25th year of the European Review of Economic History

Page 609

https://doi.org/10.1093/ereh/heab024

Note of the Editors

With the 2021 volume, we mark the 25th year of the European Review of Economic History. From its inception, the Review has the ambition to become a relevant outlet for research in quantitative economic history, promote new researchers, and be on the frontier of new topics and approaches. The editors are proud of what has been achieved so far. Those realizations would not have been possible without the contributions and efforts of the previous editors, our referees, and our authors. Our articles cover the whole range of economic history, and we publish relevant and innovative papers on European, non-European, comparative, and world economic history. Contributions shed new light on existing debates, raise new or previously neglected topics, and provide fresh perspectives from comparative research.
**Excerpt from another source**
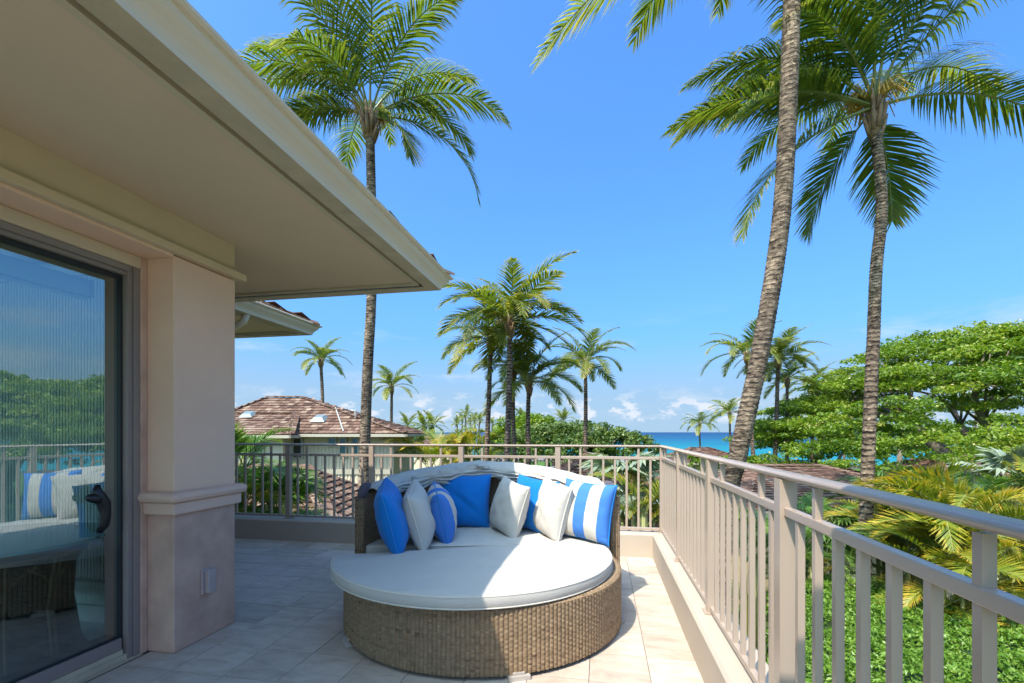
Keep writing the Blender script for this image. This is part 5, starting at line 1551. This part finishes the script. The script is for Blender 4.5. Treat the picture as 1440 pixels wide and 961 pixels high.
AR = [(1165, 765, 9.4, 10, 0.75, 1, "green feather palm just left of the grey trunk behind the side railing"),
      (1250, 735, 9.4, 12, 0.95, 0, "yellow green feather palm directly right of the grey trunk"),
      (1298, 752, 8.6, 13, 0.95, 0, "golden feather palm in the middle of the clump above the hedge"),
      (1345, 740, 8.0, 13, 1.0, 0, "large golden feather palm below the forked tree, behind the hand rail"),
      (1400, 760, 7.6, 13, 1.0, 0, "golden feather palm beside the nearest post of the side railing"),
      (1440, 748, 8.4, 12, 1.0, 0, "golden feather palm cut by the picture's right edge"),
      (1325, 800, 7.5, 11, 0.8, 0, "golden feather palm low between the hedge and the large golden clump"),
      (1385, 815, 7.2, 11, 0.8, 0, "orange tinged feather palm low beside the hedge's far corner"),
      (1270, 790, 8.6, 10, 0.75, 0, "golden feather palm low at the grey trunk's foot, behind the hedge"),
      (1310, 712, 10.5, 12, 1.0, 1, "green feather palm in the second row below the spreading tree"),
      (1385, 706, 11.0, 12, 1.0, 1, "green feather palm in the second row beneath the forked trunk"),
      (1255, 705, 11.5, 11, 0.9, 1, "green feather palm in the second row near the tan wall"),
      (1120, 790, 9.0, 9, 0.7, 1, "dark green feather palm seen between the side balusters"),
      (1450, 700, 11.0, 12, 1.0, 0, "pale feather palm in the second row at the right edge"),
      (640, 640, 24, 14, 1.5, 0, "yellow feather palm behind the far railing, left of the slim trunk"),
      (665, 646, 23, 14, 1.5, 0, "yellow feather palm behind the far railing around the tall trunks' feet"),
      (605, 652, 22, 12, 1.3, 0, "yellow feather palm behind the far railing near the neighbour's corner"),
      (690, 652, 24, 10, 1.2, 1, "green feather palm behind the canopy peak of the daybed"),
      (338, 655, 7.6, 12, 0.7, 1, "green feather palm between the pilaster and the first far post"),
      (362, 700, 7.2, 12, 0.7, 1, "lush green feather palm seen through the far balusters near the pilaster"),
      (345, 725, 6.9, 11, 0.65, 0, "yellow tinged feather palm low behind the curb by the pilaster"),
      (895, 715, 9.4, 11, 0.75, 0, "yellow green feather palm low behind the far balusters right of the daybed"),
      (925, 722, 9.8, 11, 0.75, 0, "yellow green feather palm low at the corner of the railings"),
      (1065, 765, 9.2, 9, 0.7, 1, "green feather palm low behind the side balusters near the leaning trunk"),
      (1010, 730, 9.0, 9, 0.7, 1, "green feather palm low behind the side balusters near the corner")]
for i, (px, py, d, nf, sc, gr, lab) in enumerate(AR):
    areca(lab, at(px, py, d), nf, sc, 2000 + i, bool(gr))

# fan palms
def fan_mesh(seed, r, mat, nseg=26, spread=250):
    rg = random.Random(seed); mb = MB()
    mb.tube([(0, 0, 0), (0.35 * r, 0, 0.32 * r), (0.72 * r, 0, 0.48 * r)], [0.02, 0.016, 0.012], 5, mi=1)
    o = Vector((0.72 * r, 0, 0.48 * r)); f = Vector((0.85, 0, 0.15)).normalized(); s = Vector((0, 1, 0)); n = f.cross(s)
    for k in range(nseg):
        a = R(-spread / 2 + spread * k / (nseg - 1)); l = r * (0.78 - 0.25 * abs(a / 2.2) ** 2) * rg.uniform(0.9, 1.05)
        d = (f * math.cos(a) + s * math.sin(a)); w = s * math.cos(a) - f * math.sin(a)
        fold = n * (0.03 * r * (1 if k % 2 else -1))
        hw = 0.055 * r
        p1 = o + d * l * 0.55; tip = o + d * l + Vector((0, 0, -0.22 * r * rg.uniform(0.5, 1.3)))
        b = len(mb.v); mb.v.extend([tuple(o), tuple(p1 - w * hw + fold), tuple(p1 + w * hw - fold), tuple(tip)])
        t = min(1, max(0, rg.gauss(0.5, 0.2)))
        mb.f.extend([(b, b+1, b+2), (b+1, b+3, b+2)]); mb.mi.extend([0, 0]); mb.t.extend([t, min(1, t + .15)])
    return mb.mesh("fan_leaf", [mat, M_rachis])
FAN_S = [fan_mesh(3000 + k, 1.0, M_silver_fan) for k in range(4)]
FAN_G = [fan_mesh(3100 + k, 1.0, M_green_fan) for k in range(4)]
def fan_palm(label, top, nf, sc, seed, src):
    rg = random.Random(seed); top = Vector(top); base = Vector((top.x, top.y, gz(top)))
    root = empty("fan_palm", base); tag(root, label, "palm", "fan palms in the garden")
    mb = MB(); trunk_mesh(mb, [base, base.lerp(top, 0.5), top], 0.14, 0.11, 0.1, 10, seed); mb.build("trunk", M_husk, root)
    for i in range(nf):
        s = sc * rg.uniform(0.85, 1.15)
        link("fan_leaf", rg.choice(src), root, top - base + Vector((0, 0, rg.uniform(-0.1, 0.1))), (0, R(rg.uniform(-45, 55)), i * 2.4 + rg.uniform(-.3, .3)), (s, s, s))
fan_palm("silvery fan palm behind the far balusters right of the striped pillow", at(880, 690, 10.5), 22, 0.80, 41, FAN_S)
fan_palm("bright green fan palm through the far balusters beside the pilaster", at(392, 725, 7.8), 16, 0.6, 42, FAN_G)
fan_palm("dark green fan palm below the spreading tree at the picture's right edge", at(1425, 690, 13), 18, 1.0, 43, FAN_S)
fan_palm("green fan palm beyond the side balusters left of the grey trunk", at(1150, 742, 9.6), 14, 0.6, 44, FAN_G)

# clipped hedge below the side railing
def hedge():
    g = np.random.default_rng(9); zt = -1.55
    c = lat(5.2, 5.0, -4.0); root = empty("clipped_hedge", c); tag(root, "clipped bright green small leaved hedge below the side railing", "hedge")
    # plan outline in the view frame (across, ahead); the far edge runs obliquely toward the viewer on the right
    A = [(2.1, 4.2), (5.9, 9.8), (7.6, 6.5), (10.2, 4.6), (9.5, 2.2), (3.2, 2.4)]
    W = [lat(a, d, 0) for a, d in A]
    mb = MB(); cx = sum(W, Vector()) / len(W)
    core = [cx + (p - cx) * 0.96 for p in W]
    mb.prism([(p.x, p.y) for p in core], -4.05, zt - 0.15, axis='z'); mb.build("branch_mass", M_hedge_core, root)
    poly = np.array([(p.x, p.y) for p in W])
    n = 120000
    lo, hi = poly.min(0), poly.max(0)
    P2 = np.stack([g.uniform(lo[0], hi[0], n), g.uniform(lo[1], hi[1], n)], 1)
    ins = np.zeros(n, bool); m = len(poly)
    for k in range(m):
        x1, y1 = poly[k]; x2, y2 = poly[(k + 1) % m]
        cond = ((y1 > P2[:, 1]) != (y2 > P2[:, 1])) & (P2[:, 0] < (x2 - x1) * (P2[:, 1] - y1) / (y2 - y1 + 1e-12) + x1)
        ins ^= cond
    P2 = P2[ins]; n = len(P2); P = np.concatenate([P2, np.zeros((n, 1))], 1)
    hump = np.array([0.20 * mnoise.noise(Vector((p[0] * 1.9, p[1] * 1.9, 0))) + 0.10 * mnoise.noise(Vector((p[0] * 5, p[1] * 5, 3))) for p in P])
    P[:, 2] = zt + hump - np.abs(g.normal(size=n)) * 0.10
    tint = 0.5 + 0.2 * np.array([mnoise.noise(Vector((p[0] * 3, p[1] * 3, 9))) for p in P])
    mb = MB(); leaf_cloud(mb, P, 0.070, 10, 0.45, tint, -0.3, 0.5)
    side = []
    for k in range(m):
        a, b = poly[k], poly[(k + 1) % m]; nn = int(np.linalg.norm(b - a) * 1100)
        t = g.random(nn)[:, None]; q = a + (b - a) * t + g.normal(size=(nn, 2)) * 0.05
        side.append(np.concatenate([q, g.uniform(-3.8, zt, (nn, 1))], 1))
    leaf_cloud(mb, np.concatenate(side), 0.085, 11, 0.2, 0.45, 0.0, 0.5)
    o = mb.build("leaves", M_hedge, root); o["kind"] = "stuff"
hedge()
# low planting that fills the garden between the buildings
def planting():
    g = np.random.default_rng(19); pts = []; tint = []
    for k in range(900):
        d = g.uniform(6.5, 40); a = g.uniform(-0.85, 1.25) * d
        p = lat(a, d, -4.0)
        if p.x < 0.9 and p.y < 5.6: continue
        r = g.uniform(0.35, 0.9); hgt = g.uniform(0.3, 0.9)
        q = clump_points((p.x, p.y, -4.0 + hgt * 0.6), r, 55, g, 0.7, 0.4); pts.append(q); tint.append(np.full(len(q), g.uniform(0.15, 0.75)))
    mb = MB(); leaf_cloud(mb, np.concatenate(pts), 0.17, 20, 0.5, np.concatenate(tint), 0.2, 0.5)
    o = mb.build("garden_planting", M_hedge); tag(o, "low mixed green ground planting between the houses", "ground cover", kind="stuff")
planting()
# lava boulders on the shore strip beyond the lawn
def rocks():
    rg = random.Random(4); mb = MB()
    for k in range(240):
        px = rg.uniform(690, 1090); d = rg.uniform(150, 176); p = base_pt(px, d); r = rg.uniform(0.5, 1.5)
        bm = bmesh.new(); bmesh.ops.create_icosphere(bm, subdivisions=1, radius=r)
        vs = [(v.co.x * rg.uniform(.8, 1.3) + p.x, v.co.y * rg.uniform(.8, 1.3) + p.y, v.co.z * rg.uniform(.5, .8) + p.z + r * 0.2) for v in bm.verts]
        fs = [tuple(v.index for v in f.verts) for f in bm.faces]; bm.free(); mb.add(vs, fs)
    o = mb.build("lava_boulders", M_rock); tag(o, "dark lava boulders scattered along the shore", "rocks", kind="stuff")
rocks()
# stone wall and hedge at the edge of the lawn
def lawn_wall():
    rg = random.Random(6); a0, a1 = at(700, 640, 78), at(800, 640, 80)
    root = empty("lawn_wall", base_pt(750, 79)); tag(root, "low grey stone wall along the far side of the lawn", "wall")
    n = 34
    for row in range(2):
        for k in range(n):
            p = a0.lerp(a1, (k + 0.5 * row) / n); z = gz(p) + 0.1 + row * 0.42
            m = MB(); w = (a1 - a0).length / n * 0.48
            e = (a1 - a0).normalized(); e.z = 0; f = Vector((-e.y, e.x, 0)) * 0.3
            j = lambda: Vector((rg.uniform(-.04, .04), rg.uniform(-.04, .04), rg.uniform(-.04, .04)))
            P = Vector((p.x, p.y, z)); h = Vector((0, 0, 0.40))
            m.hexa([P - e * w - f + j(), P + e * w - f + j(), P + e * w + f + j(), P - e * w + f + j(), P - e * w - f + h + j(), P + e * w - f + h + j(), P + e * w + f + h + j(), P - e * w + f + h + j()])
            m.build("stone", M_rock, root)
lawn_wall()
The past 25 years have been an exciting time for the field of economic history and the Review. An anniversary issue would not be complete without a consideration of its history, including the many people who have contributed to its development and management throughout the years. Toward this end, this issue includes an article devoted to the history of the European Review of Economic History by Paul Sharp. Furthermore, we have also included an important article on the role of the Review in the literature by Martina Cioni, Giovanni Federico, and Michelangelo Vasta. This article shows that the Review has been a great success becoming, as planned at its establishment, the main outlet for Continental European scholars and even expanding to some extent its remit. However, we have still a substantial number of opportunities for development and innovation. Finally, the editors will produce a virtual issue that will be available in our website titled “25 papers for 25 years”, with a selection of the relevant papers we have published over these 25 years.